Exploring biodiversity in the Amazon
15 April 2014
,Adrian Plant continues his fieldwork in the Amazon in collaboration with Jose Albertino Rafael and Josenir Camara from INPA (Brazil’s national Amazon research organisation) in Manaus.
So far two field-trips to remote corners of the Amazon have been successfully completed. The first was to Sao Gabriel da Cachoeira high up the Rio Negra not far from Brazil’s borders with Colombia and Venezuela and the second to a major tributary of the Amazon along the border with Peru at Benjamin Constant.
The forests of the Amazon Basin are flood forests; they become seasonally inundated by the flooded river and the waters bring with them many of the nutrients essential to the forests great productivity throughout the region. This year the forest remains unusually wet for the time of year which has caused a few practical problems for field entomology.- it is an acquired pleasure to slosh around in deep mud and water searching for new and interesting insects under a constant plague of biting mosquitoes. Yet, to an entomologist this is more or less a definition of “fun”!

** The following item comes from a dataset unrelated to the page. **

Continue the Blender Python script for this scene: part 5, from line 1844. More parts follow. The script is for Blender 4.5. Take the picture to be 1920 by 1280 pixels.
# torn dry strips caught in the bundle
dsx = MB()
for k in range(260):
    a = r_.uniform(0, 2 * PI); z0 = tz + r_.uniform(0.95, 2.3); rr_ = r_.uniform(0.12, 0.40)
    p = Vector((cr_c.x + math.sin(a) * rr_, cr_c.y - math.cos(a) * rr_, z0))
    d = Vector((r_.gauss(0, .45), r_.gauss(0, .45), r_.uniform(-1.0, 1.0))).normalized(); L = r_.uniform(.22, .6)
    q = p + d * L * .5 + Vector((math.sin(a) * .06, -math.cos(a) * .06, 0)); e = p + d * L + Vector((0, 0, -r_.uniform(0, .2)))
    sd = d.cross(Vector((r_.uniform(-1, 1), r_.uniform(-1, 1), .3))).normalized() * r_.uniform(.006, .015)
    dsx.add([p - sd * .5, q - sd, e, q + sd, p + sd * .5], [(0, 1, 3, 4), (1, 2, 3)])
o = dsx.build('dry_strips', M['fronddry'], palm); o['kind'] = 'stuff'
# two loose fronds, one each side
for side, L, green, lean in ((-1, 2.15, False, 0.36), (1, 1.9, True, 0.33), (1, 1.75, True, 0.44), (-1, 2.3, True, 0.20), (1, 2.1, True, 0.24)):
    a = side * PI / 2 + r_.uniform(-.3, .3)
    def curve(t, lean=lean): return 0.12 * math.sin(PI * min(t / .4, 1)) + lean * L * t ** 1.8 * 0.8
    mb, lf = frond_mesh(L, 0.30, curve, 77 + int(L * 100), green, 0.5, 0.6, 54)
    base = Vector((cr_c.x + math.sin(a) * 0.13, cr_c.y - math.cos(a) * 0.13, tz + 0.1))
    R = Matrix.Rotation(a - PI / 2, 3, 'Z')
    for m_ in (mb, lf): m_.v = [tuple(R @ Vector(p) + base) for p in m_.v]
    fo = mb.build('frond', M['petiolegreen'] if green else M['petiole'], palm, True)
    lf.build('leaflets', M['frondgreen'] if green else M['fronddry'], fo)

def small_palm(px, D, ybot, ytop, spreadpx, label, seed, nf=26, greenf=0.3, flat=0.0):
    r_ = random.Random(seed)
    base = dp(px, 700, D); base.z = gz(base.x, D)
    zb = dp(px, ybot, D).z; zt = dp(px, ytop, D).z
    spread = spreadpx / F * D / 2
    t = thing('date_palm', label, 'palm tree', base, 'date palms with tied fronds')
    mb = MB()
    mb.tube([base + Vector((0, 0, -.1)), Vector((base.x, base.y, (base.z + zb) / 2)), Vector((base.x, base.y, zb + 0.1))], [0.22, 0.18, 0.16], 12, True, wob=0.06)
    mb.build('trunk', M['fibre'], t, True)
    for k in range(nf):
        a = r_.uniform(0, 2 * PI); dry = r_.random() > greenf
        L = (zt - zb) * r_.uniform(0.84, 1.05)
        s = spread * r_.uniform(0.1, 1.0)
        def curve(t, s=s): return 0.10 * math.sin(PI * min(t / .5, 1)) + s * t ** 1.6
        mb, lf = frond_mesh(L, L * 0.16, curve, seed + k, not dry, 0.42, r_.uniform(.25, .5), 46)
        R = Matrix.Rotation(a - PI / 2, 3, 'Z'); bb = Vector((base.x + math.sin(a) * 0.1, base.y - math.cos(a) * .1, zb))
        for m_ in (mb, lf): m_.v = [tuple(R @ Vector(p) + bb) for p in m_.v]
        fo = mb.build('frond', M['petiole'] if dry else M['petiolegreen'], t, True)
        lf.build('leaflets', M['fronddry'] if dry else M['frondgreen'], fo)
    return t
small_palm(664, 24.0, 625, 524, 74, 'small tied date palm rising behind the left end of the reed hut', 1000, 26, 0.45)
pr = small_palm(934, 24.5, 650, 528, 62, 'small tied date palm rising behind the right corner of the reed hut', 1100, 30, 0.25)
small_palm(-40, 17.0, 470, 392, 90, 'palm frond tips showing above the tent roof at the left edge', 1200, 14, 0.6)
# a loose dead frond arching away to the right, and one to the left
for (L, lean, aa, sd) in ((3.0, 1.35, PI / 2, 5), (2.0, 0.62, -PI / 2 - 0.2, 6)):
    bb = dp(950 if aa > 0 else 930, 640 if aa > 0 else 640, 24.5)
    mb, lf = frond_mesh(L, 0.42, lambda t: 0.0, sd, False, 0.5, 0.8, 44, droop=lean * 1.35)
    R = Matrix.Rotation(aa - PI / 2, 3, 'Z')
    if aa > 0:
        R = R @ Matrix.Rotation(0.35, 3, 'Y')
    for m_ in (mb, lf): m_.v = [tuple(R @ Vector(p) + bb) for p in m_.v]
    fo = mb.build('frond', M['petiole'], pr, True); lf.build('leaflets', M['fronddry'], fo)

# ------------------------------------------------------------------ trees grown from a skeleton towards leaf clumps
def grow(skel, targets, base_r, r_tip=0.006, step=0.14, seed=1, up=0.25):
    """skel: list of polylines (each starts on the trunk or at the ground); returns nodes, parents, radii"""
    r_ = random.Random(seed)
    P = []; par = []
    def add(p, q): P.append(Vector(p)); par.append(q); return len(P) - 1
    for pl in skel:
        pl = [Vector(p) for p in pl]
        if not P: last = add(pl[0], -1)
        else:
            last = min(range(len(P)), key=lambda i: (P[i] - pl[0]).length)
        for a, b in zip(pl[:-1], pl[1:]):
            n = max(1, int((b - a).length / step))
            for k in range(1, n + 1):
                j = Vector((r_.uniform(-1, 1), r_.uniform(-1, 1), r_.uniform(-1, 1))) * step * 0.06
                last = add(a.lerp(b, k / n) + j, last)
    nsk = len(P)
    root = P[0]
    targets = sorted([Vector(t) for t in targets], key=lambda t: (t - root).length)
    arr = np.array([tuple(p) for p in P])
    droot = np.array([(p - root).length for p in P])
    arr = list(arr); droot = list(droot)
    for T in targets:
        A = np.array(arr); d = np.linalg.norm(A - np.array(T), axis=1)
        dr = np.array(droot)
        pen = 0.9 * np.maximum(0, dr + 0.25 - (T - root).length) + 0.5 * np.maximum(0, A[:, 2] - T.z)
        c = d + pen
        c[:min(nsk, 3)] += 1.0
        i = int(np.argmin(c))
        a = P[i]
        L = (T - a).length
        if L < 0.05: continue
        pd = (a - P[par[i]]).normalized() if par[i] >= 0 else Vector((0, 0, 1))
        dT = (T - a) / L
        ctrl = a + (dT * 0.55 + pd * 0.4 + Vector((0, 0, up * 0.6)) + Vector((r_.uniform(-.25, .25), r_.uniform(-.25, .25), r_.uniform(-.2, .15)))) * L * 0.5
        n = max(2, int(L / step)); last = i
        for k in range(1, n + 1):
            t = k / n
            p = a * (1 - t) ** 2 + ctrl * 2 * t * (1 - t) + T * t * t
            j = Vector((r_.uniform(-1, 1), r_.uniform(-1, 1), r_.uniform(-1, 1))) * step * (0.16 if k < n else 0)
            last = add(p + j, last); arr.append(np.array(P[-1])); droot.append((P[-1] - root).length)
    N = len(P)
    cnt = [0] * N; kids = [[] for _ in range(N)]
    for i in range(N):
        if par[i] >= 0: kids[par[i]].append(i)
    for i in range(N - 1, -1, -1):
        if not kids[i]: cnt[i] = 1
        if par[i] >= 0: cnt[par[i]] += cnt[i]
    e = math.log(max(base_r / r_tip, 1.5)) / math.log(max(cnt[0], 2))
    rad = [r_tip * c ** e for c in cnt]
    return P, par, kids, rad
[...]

The biodiversity is amazing of course and many of the insects seen and collected are undoubtedly new to science but will require much study in more comfortable surroundings after returning from the field. Meanwhile, Adrian will shortly be setting out on a third fieldtrip, this time to a little known area between the mouth of the Amazon river and French Guiana where many exciting discoveries will undeniably be made.